Bahrain Cracks Down on Further Protests
Unrest continued in Bahrain today as government forces dispersed hundreds of protesters, injuring dozens. Zainab al-Khawaja, daughter of prominent human rights activist Abdulhadi al-Khawaja was arrested during the demonstrations, and Al-Wefaq has reportedly said that leading member Ahlam al-Kuzai was arrested, as well. Witnesses said that riot police fired tear gas and stun grenades at crowds numbering in the hundreds, while the state news agency in Bahrain reported that a government ministry bus was attacked with Molotov cocktails. A representative of the prosecutor-general said that two 14-year-old boys were arrested in connection with an attack on a police station. Former Wefaq MP Matar Matar denied that the government is implementing the recommendations of the Bahrain Independent Commission Inquiry report: “More than 16 months since the imposition of martial law, and with the BICI report being there for nine months, more violations were committed and not fewer…whatever was done to implement the BICI recommendations was actually empty… and did not help to change the situation on the ground.”
Meanwhile, six NGOs reacted to French President Francois Hollande‘s meeting with Bahraini King Hamad bin Isa al-Khalifa.
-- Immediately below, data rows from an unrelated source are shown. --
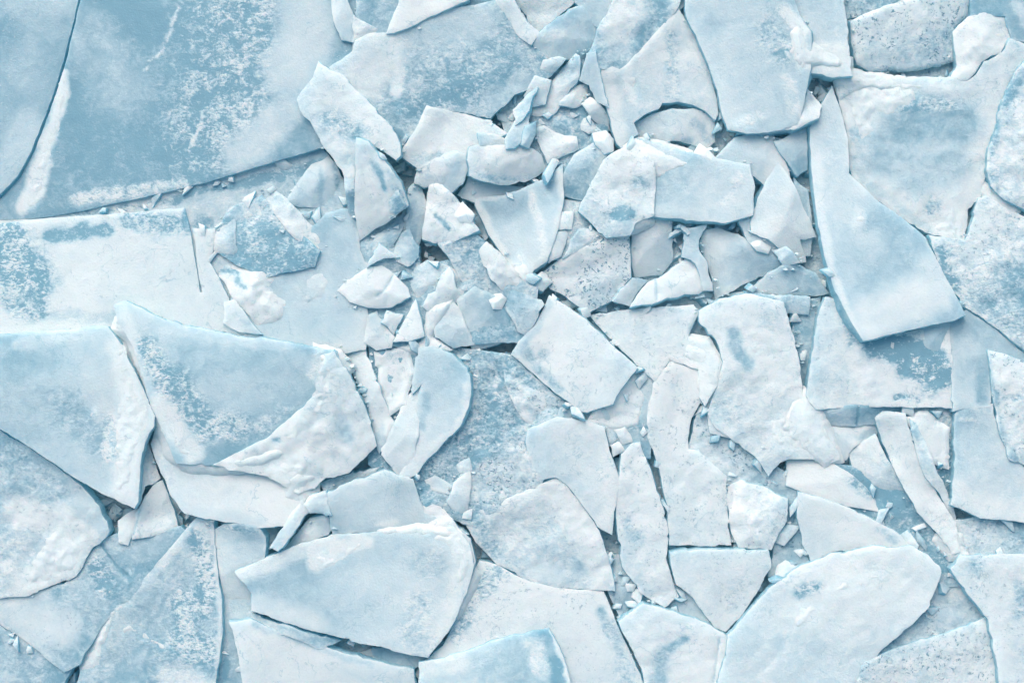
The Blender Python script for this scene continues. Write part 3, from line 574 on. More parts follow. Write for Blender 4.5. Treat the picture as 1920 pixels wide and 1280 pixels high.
S("1180,575 1192,556 1216,528 1242,518 1262,500 1290,483 1306,492 1320,545 1310,552 1285,551 1222,570", "bright white bar of ice with a bulging right end", .97, .1, lift=.14, t=(.05,.12), r=.5, g=[("1230,522 1232,566",1.5)])
S("805,342 828,345 850,365 882,400 899,432 876,442 846,456 815,456 791,448 797,400", "brilliant white block with a dark blue notch", .97, .12, lift=.16, t=(.06,.12), r=.8, s=[("818,407 832,418 842,428",6,.1,.2)])
S("735,472 746,440 768,428 786,462 785,482 765,500 744,490", "bluish bent slab left of the round frosted boulder", .5, .25, z=.06, t=(.1,.1), r=.4)
S("684,496 692,470 706,440 736,420 762,388 764,404 748,444 735,472 712,500", "folded glassy blue sheet under the upright white slab", .36, .25, z=.08, t=(-.25,.1), r=.8, s=[("700,470 720,435",5,.7,.3)])
S("687,502 692,488 712,456 730,470 750,482 716,486", "small white arrow-shaped chip above the gem-shaped block", .92, .08, lift=.12, t=(.1,-.2), name=C_)
S("820,457 860,446 896,441 922,470 932,500 902,530 876,546 860,520 842,482", "half-melted looking slab with milky blotches below the notched block", .6, .6, lift=.08, t=(.0,.05), r=.8, pit=.4)
S("772,500 800,488 830,494 862,512 852,540 830,546 812,560 790,572 775,546 765,522", "round frosted boulder right of the gem-shaped block", .7, .3, lift=.12, t=(-.1,0), r=.6, facet=.2)
S("792,574 802,552 816,546 828,516 842,500 852,515 856,540 880,545 862,566 800,582", "ragged white lump right of the round frosted boulder", .97, .2, lift=.1, r=1.1, facet=.15)
S("632,545 645,530 690,500 716,497 740,515 765,540 770,556 735,576 710,578 690,577 655,566", "white gem-shaped block split by a fine crack left of centre", .95, .05, lift=0.3, t=(.05,.12), r=.3, facet=.18, j=.6, g=[("738,514 725,540 706,556",1.8)])
S("690,590 706,583 722,610 740,632 735,652 706,657 682,642", "pale wedge below the gem-shaped block", .74, .1, z=.15, t=(-.1,-.1), facet=.1, name=C_)
S("725,582 757,590 746,610 738,628 714,604", "small white facet below the gem-shaped block", .9, .06, z=.18, t=(-.1,-.1), name=C_)
S("780,560 790,600 796,630 766,640 737,641", "sharp white spike pointing up below the round boulder", .96, .05, z=.3, t=(.15,.05), name=C_, j=.5)
S("930,546 970,534 1000,545 1021,570 1005,601 985,630 970,622 950,582", "small blue slab left of the curved shield-like slab", .42, .25, z=.08, t=(.08,.05), r=.3, pit=.6)
S("812,582 846,555 860,575 874,612 890,645 850,652 816,632", "pale slab leaning against the clear blue pane", .6, .15, z=.14, t=(.12,0), r=.3)
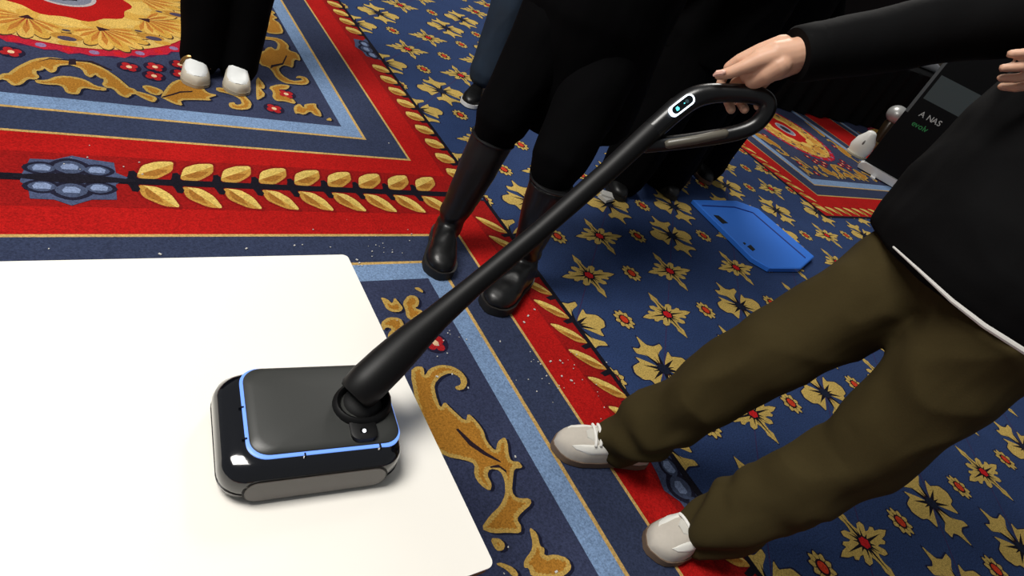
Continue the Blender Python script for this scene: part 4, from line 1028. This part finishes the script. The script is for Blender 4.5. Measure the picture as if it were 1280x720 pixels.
clutter('grey_pouch', 'flat grey pouch on the left of the draped table top', 'pouch', (7.8745,3.8162,0.7), mat('grey_fabric', (96, 96, 98), .8), lambda bm, c: ell(bm, c + Vector((0, .06, .0215)), (.16, .08, .02)))

# white rounded appliance and the post beside it
c = Vector((5.9282,2.6189,0)) + Vector((.10, .13, 0))
t = thing('white_appliance', 'white rounded appliance with a grey slot beside the silver banner base', 'appliance', (c.x, c.y, 0))
WA = mat('white_plastic', (236, 236, 230), .35)
fw = (Vector((0, 0, 0)) - Vector((c.x, c.y, 0))).normalized(); sd = Vector((-fw.y, fw.x, 0))
AM = Matrix((sd, up, fw)).transposed().to_4x4(); AM.translation = (c.x, c.y, FZ); AM = AM @ Matrix.Scale(.78, 4)
bm = bmesh.new()
tube(bm, [AM @ Vector((0, .02, 0)), AM @ Vector((0, .10, .0)), AM @ Vector((0, .20, .01)), AM @ Vector((.0, .27, .02))], [(.085, .07), (.10, .08), (.085, .07), (.05, .04)], 24, side=sd); obj('housing', bm, WA, t)
bm = bmesh.new(); ell(bm, AM @ Vector((-.01, .17, .085)), (.014, .014, .03)); obj('slot', bm, mat('grey_slot', (110, 108, 104), .4), t)
bm = bmesh.new(); tube(bm, [AM @ Vector((0, 0, 0)), AM @ Vector((0, .02, 0))], .092, 24, cap='flat'); obj('base_plate', bm, mat('beige_base', (190, 182, 160), .5), t)
settle(t)
c = Vector((6.7894,3.0002,0))
t = thing('upright_cleaner', 'dark upright cleaner with silver domed head behind the banner edge', 'vacuum cleaner', (c.x, c.y, 0))
bm = bmesh.new(); box(bm, (c.x - .14, c.y - .10, FZ), (c.x + .14, c.y + .10, .07)); obj('floor_head', bm, mat('bronze_plastic', (88, 72, 42), .35, .3), t, smooth=False)
bm = bmesh.new(); tube(bm, [(c.x, c.y, .06), (c.x + .02, c.y + .02, .26)], [.05, .06], 18); obj('body_tube', bm, mat('bronze_dark', (46, 36, 22), .3, .3), t)
bm = bmesh.new(); ell(bm, (c.x + .02, c.y + .02, .36), (.10, .10, .09)); obj('dome', bm, mat('silver_plastic', (176, 176, 174), .35, .4), t)
bm = bmesh.new(); tube(bm, [(c.x + .05, c.y - .04, .26), (c.x + .06, c.y - .045, .30)], .018, 12); obj('catch', bm, mat('gold_catch', (190, 150, 90), .3, .4), t)
settle(t)
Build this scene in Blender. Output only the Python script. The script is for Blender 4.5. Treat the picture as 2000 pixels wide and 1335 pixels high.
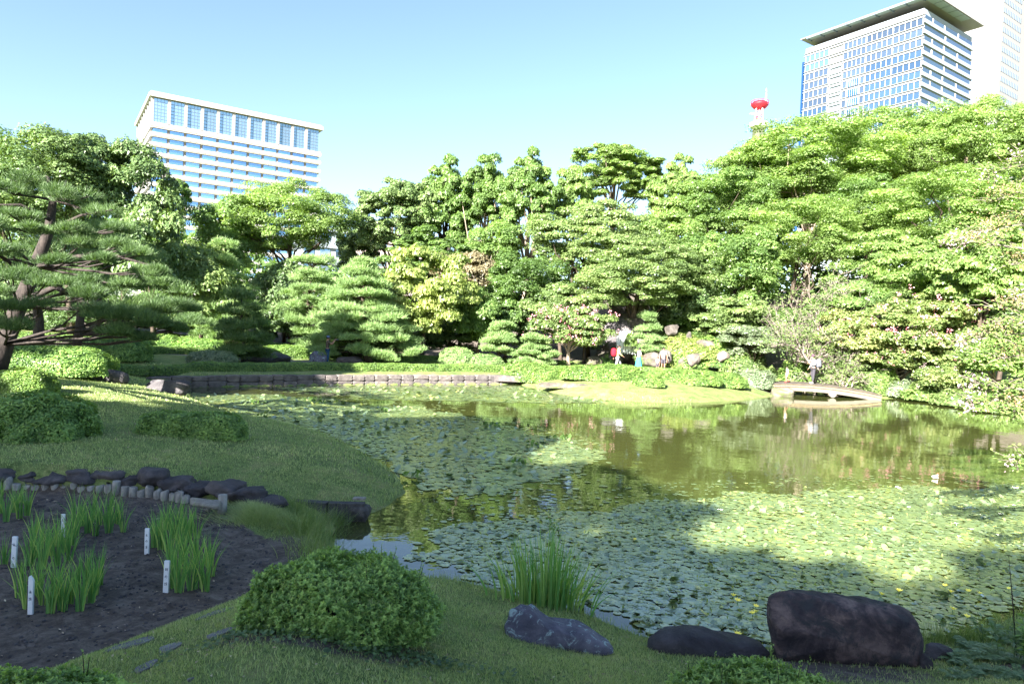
import bpy, bmesh, math, random
import numpy as np
from mathutils import Vector, Matrix

# ---------------------------------------------------------------- camera, sky, sun, exposure
scene = bpy.context.scene
for o in list(bpy.data.objects): bpy.data.objects.remove(o)
R = math.radians
FPX = 1333.0; CAMZ = 3.2; ROLL = R(2.3); PITCH = math.atan(22.5/FPX)
_F = np.array([0, math.cos(PITCH), -math.sin(PITCH)])
_R0 = np.array([1.0, 0, 0]); _U0 = np.array([0, math.sin(PITCH), math.cos(PITCH)])
_R = math.cos(ROLL)*_R0 + math.sin(ROLL)*_U0
_U = -math.sin(ROLL)*_R0 + math.cos(ROLL)*_U0
cam_d = bpy.data.cameras.new('camera'); cam_d.sensor_width = 36; cam_d.lens = 24.0
cam_d.clip_start = 0.1; cam_d.clip_end = 6000
cam = bpy.data.objects.new('camera', cam_d); scene.collection.objects.link(cam)
M3 = Matrix(((_R[0], _U[0], -_F[0]), (_R[1], _U[1], -_F[1]), (_R[2], _U[2], -_F[2])))
cam.matrix_world = Matrix.Translation((0, 0, CAMZ)) @ M3.to_4x4()
scene.camera = cam

SUN_EL = 27.0
SUN_H = np.array([-0.52, -0.854])            # horizontal direction towards the sun
world = bpy.data.worlds.new('World'); scene.world = world; world.use_nodes = True
wn = world.node_tree.nodes; wl = world.node_tree.links; wn.clear()
sky = wn.new('ShaderNodeTexSky'); sky.sky_type = 'NISHITA'; sky.sun_disc = False
sky.sun_elevation = R(SUN_EL); sky.sun_rotation = math.atan2(SUN_H[0], SUN_H[1])
sky.air_density = 0.9; sky.dust_density = 0.6; sky.ozone_density = 1.6; sky.altitude = 50
bg = wn.new('ShaderNodeBackground'); bg.inputs['Strength'].default_value = 0.05
wo = wn.new('ShaderNodeOutputWorld'); wl.new(sky.outputs[0], bg.inputs[0]); wl.new(bg.outputs[0], wo.inputs[0])
sd_ = bpy.data.lights.new('sun', 'SUN'); sd_.energy = 5.0; sd_.angle = R(0.5); sd_.color = (1.0, 0.955, 0.88)
sun = bpy.data.objects.new('sun', sd_); scene.collection.objects.link(sun)
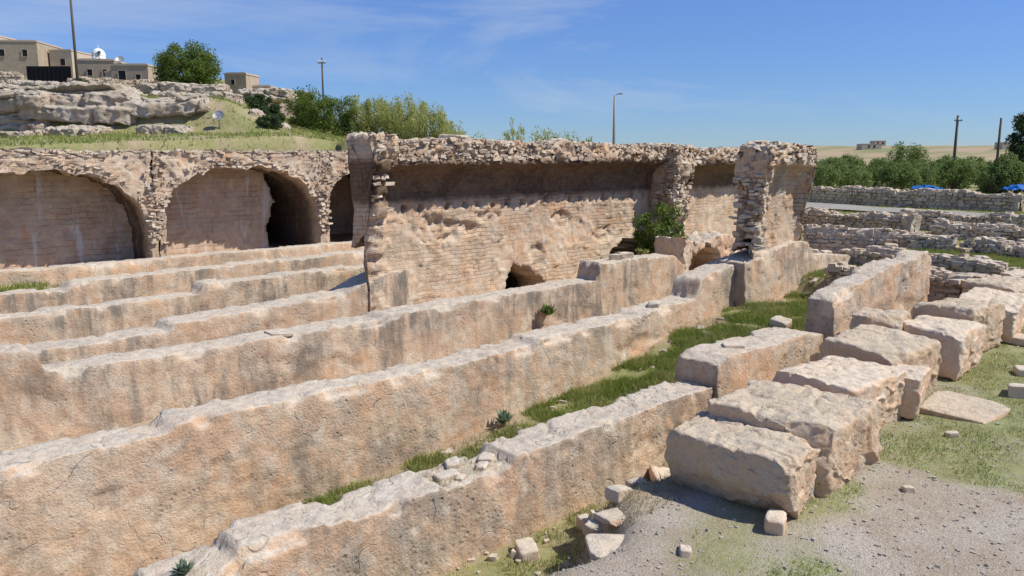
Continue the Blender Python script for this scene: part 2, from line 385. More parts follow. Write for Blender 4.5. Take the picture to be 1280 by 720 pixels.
# ------------------------------------------------------------------ tall vaulted walls
def stones(pts,sz,seed,flat=.7,rot=1.0):
    r=np.random.RandomState(seed); N=len(pts)
    cube=np.array([(a,b,c) for a in (-1,1) for b in (-1,1) for c in (-1,1)],float)
    F0=np.array([[0,1,3,2],[4,6,7,5],[0,4,5,1],[2,3,7,6],[0,2,6,4],[1,5,7,3]])
    V=cube[None]*(1+r.uniform(-.4,.1,(N,8,3)))
    sc=np.stack([sz*r.uniform(.7,1.4,N),sz*r.uniform(.7,1.2,N),sz*flat*r.uniform(.5,1.2,N)],1)*.5
    V=V*sc[:,None,:]
    a=r.normal(0,.4*rot,N); b=r.normal(0,.25*rot,N)
    ca,sa=np.cos(a),np.sin(a)
    Vx=V[...,0]*ca[:,None]-V[...,1]*sa[:,None];Vy=V[...,0]*sa[:,None]+V[...,1]*ca[:,None]
    cb,sb=np.cos(b),np.sin(b)
    Vx2=Vx*cb[:,None]-V[...,2]*sb[:,None];Vz=Vx*sb[:,None]+V[...,2]*cb[:,None]
    V=np.stack([Vx2,Vy,Vz],2)+np.asarray(pts)[:,None,:]
    F=(F0[None]+np.arange(N)[:,None,None]*8).reshape(-1,4)
    return V.reshape(-1,3),F
def tallwall(x0,x1,yf,yb,zb,zt,piers,ov,seed,dx=.06,holes=None,crown=(-.2,),curve=.75,topf=None,flare=.10,ragx=.10):
    zc=crown[0]
    nf=int((zc-curve-zb)/dx)
    def prof(xx):
        pz=0
        for (a,b) in piers:
            pz=max(pz,min(1,max(0,(xx-a+.12)/.25))*min(1,max(0,(b-xx+.12)/.25)))
        zt2=zt+(topf(xx) if topf else 0)
        a=[]
        def o_at(z):
            k=np.clip((z-(zc-curve))/curve,0,1)
            o=ov*(1-math.sqrt(max(0,1-k*k)))
            pj=ov*(.12+.88*np.clip((z+2.4)/2.2,0,1))
            jz=.08*float(_h(np.array([int(z*6+50)]),np.array([0]),np.array([0]),seed)[0])
            return max(o,pz*(pj+jz))
        for z in np.linspace(zb,zc-curve,nf): a.append((yf-o_at(z)-flare*max(0,(-2.0-z)),z))
        for z in np.linspace(zc-curve,zc,16)[1:]: a.append((yf-o_at(z),z))
        for z in np.linspace(zc,zt2,10)[1:]: a.append((yf-ov*(1.02-.15*(z-zc)),z))
        for v in np.linspace(yf-ov*.85,yb,14)[1:]: a.append((v,zt2))
        for z in np.linspace(zt2,-2,10)[1:]: a.append((yb,z))
        return a
    V,F=sweep(x0,x1,prof,dx,1.0,seed,.9,0,holes,.8)
    z=V[:,2]; k=ss(zc-.1,zc+.25,z)
    dd=rough(V*1.7,2.4,seed+200)
    V=V+dd*k[:,None]
    V[:,2]+=k*.10*fbm(V*np.array([1,1,0]),1.3,3,seed+3)
    for e,s in ((x0,1),(x1,-1)):
        ke=ss(.3,0,np.abs(V[:,0]-e)); V[:,0]+=s*ke*(.04+ragx*fbm(V*np.array([0,1,1]),2.2,3,seed+8))
    return V,F
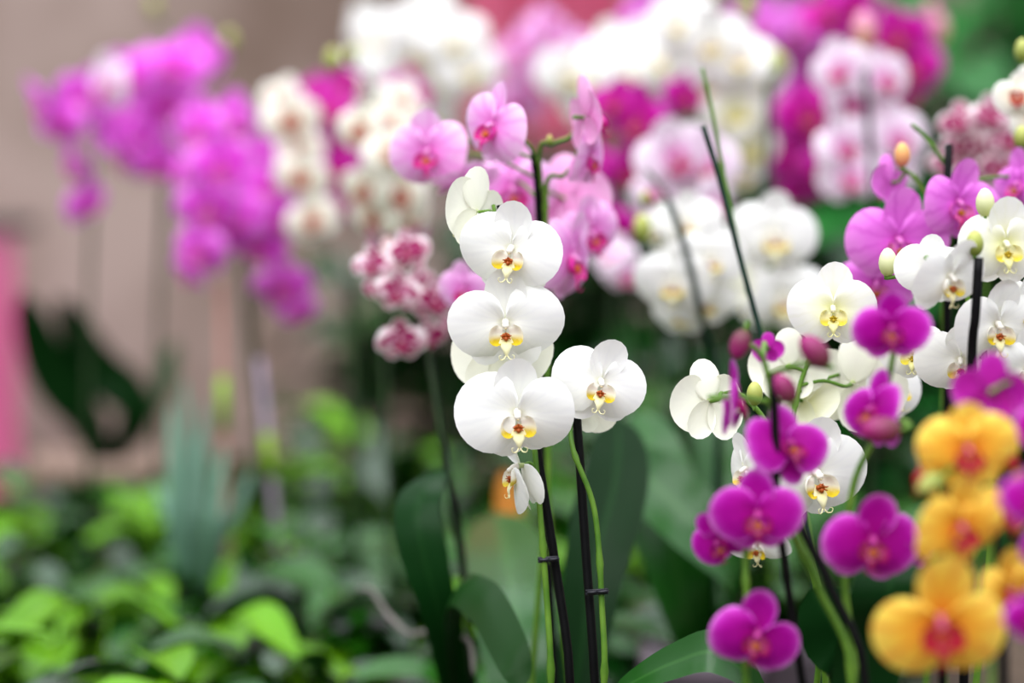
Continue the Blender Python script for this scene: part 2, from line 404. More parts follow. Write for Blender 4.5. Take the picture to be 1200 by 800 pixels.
NV = 4
for k, sc in SCH.items():
    sc['var'] = []
    hi = k in ('white', 'cream', 'magenta', 'lavender', 'yellow', 'pink')
    nth, ntt = (18, 10) if hi else (12, 7)
    for v in range(NV):
        rnd = random.Random(hash(k) % 1 + v * 17 + len(k) * 3)
        u = lambda a, b: rnd.uniform(a, b)
        parts = []
        pw = {'striped': .65, 'magenta': .36, 'violet': .55, 'plum': .55, 'lavender': .42, 'yellow': .48}.get(k, .24)
        pu = {'striped': .9, 'magenta': .75, 'violet': .7, 'plum': .7, 'lavender': .65, 'yellow': .75}.get(k, .52)
        def mk(nm, *a, **kw):
            V, fs, UV = fan(*a, **kw)
            parts.append((nm, mesh(nm + '_' + k, V, orient(V, fs), sc['mat'], UV)))
        # dorsal sepal arching forward, lateral sepals behind, then the two broad petals
        mk('sepal', .94 * u(.95, 1.05), 1.5, PI / 2 + u(-.09, .09), nth, ntt, -.06, .0, .10, .03, u(0, 6), tip=u(.04, .24), tpow=3)
        for s in (-1, 1):
            mk('sepal', .90 * u(.95, 1.05), 1.6, PI / 2 + s * math.radians(147) + u(-.07, .07), nth, ntt, -.13, .0, -.16, .03, u(0, 6), tip=u(-.2, -.04))
        for s in (1, -1):
            a = math.radians(u(-7, 4))
            mk('petal', 1.0 * u(.96, 1.04), pw * u(.9, 1.1), a if s > 0 else PI - a, nth, ntt, .02 + .012 * s, u(.08, .13), u(-.30, -.16), .05, u(0, 6), tip=u(-.12, .03), mirror=s, pup=pu * u(.85, 1.15))
        sc['var'].append(dict(parts=parts, lip=lip_mesh('lip_' + k, sc, hi, rnd), col=column_mesh('flower_' + k, sc)))

def flower(root, k, px, py, d, r, yaw=0, pitch=-8, roll=0, v=None, squeeze=None):
    """one bloom: its column is the part's own mesh; petals, sepals and lip hang under it. r in pixels at depth d"""
    sc = SCH[k]; vr = sc['var'][random.randrange(NV) if v is None else v]
    R = r * d * DS / F
    c = P(px, py, d)
    if d > 2.4 and abs(yaw) < 100:      # the crowd behind faces every which way
        yaw += random.gauss(0, 22); pitch += random.gauss(0, 10); roll += random.gauss(0, 12)
    M = CB @ (Matrix.Rotation(math.radians(yaw), 3, 'Y') @ Matrix.Rotation(-math.radians(pitch), 3, 'X') @ Matrix.Rotation(math.radians(roll), 3, 'Z'))
    o = link('flower', vr['col'], root, c - root.location)
    o.rotation_euler = M.to_euler(); o.scale = (R, R, R)
    for i, (nm, me) in enumerate(vr['parts']):
        q = link(nm, me, o)
        if squeeze and i in squeeze: q.rotation_euler = squeeze[i]
        else: q.rotation_euler = (random.gauss(0, .09), random.gauss(0, .09), random.gauss(0, .05))
    link('lip', vr['lip'], o)
    return c, c + M @ Vector((0, -.01 * R, -.16 * R)), -(M @ Vector((0, 0, 1))), R

def bud_mesh(name, c1, c2):
    mb = MB()
    V0 = len(mb.v)
    blob(mb, (0, 0, 0), .8, .8, 1.15, (1, 1, 1), 12, 8, None, lambda q, f, g: Vector((q.x * (1 + .05 * math.cos(3 * g)) , q.y * (1 + .05 * math.cos(3 * g)), q.z + (.12 * max(q.z, 0) ** 4))))
    mb.c = [tuple(c1[i] * (1 - t) + c2[i] * t for i in range(3)) for t in [max(0, min(1, .5 + q.z * .45)) for q in mb.v]]
    return mb.build(name, LIP)
BUD = {'green': bud_mesh('bud_green', srgb(120, 140, 50), srgb(196, 200, 110)),
       'white': bud_mesh('bud_white', srgb(196, 204, 130), srgb(240, 240, 206)),
       'magenta': bud_mesh('bud_magenta', srgb(96, 60, 50), srgb(158, 24, 110)),
       'orange': bud_mesh('bud_orange', srgb(226, 150, 110), srgb(236, 190, 110)),
       'pink': bud_mesh('bud_pink', srgb(206, 170, 110), srgb(226, 140, 190))}

def bud(root, k, px, py, d, r, tilt=0, lean=0):
    R = r * d * DS / F; c = P(px, py, d)
    o = link('bud', BUD[k], root, c - root.location); o.scale = (R, R, R)
    M = CB @ Matrix.Rotation(math.radians(tilt), 3, 'Z') @ Matrix.Rotation(math.radians(-90 + lean), 3, 'X')
    o.rotation_euler = M.to_euler()
    ax = M @ Vector((0, 0, 1))
    return c, c - ax * R * 1.05, -ax, R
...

Bahraini state news reported that they discussed the two countries’ relationship, including military cooperation aimed towards “achieving GCC military complementarity for the sake of regional security.” Six human rights organizations signed a public letter to President Hollande expressing concern with the secrecy of the meeting, and the “announcement [that] bilateral military cooperation will be consolidated.” The letter asks Hollande to “state clearly that France deplores Bahrain’s failure to date to implement the most important recommendations of the Bahrain Independent Commission of Inquiry, namely to free those jailed solely for exercising their rights to free expression and peaceful assembly, and to hold accountable senior officials implicated in torture and other serious human rights violations.”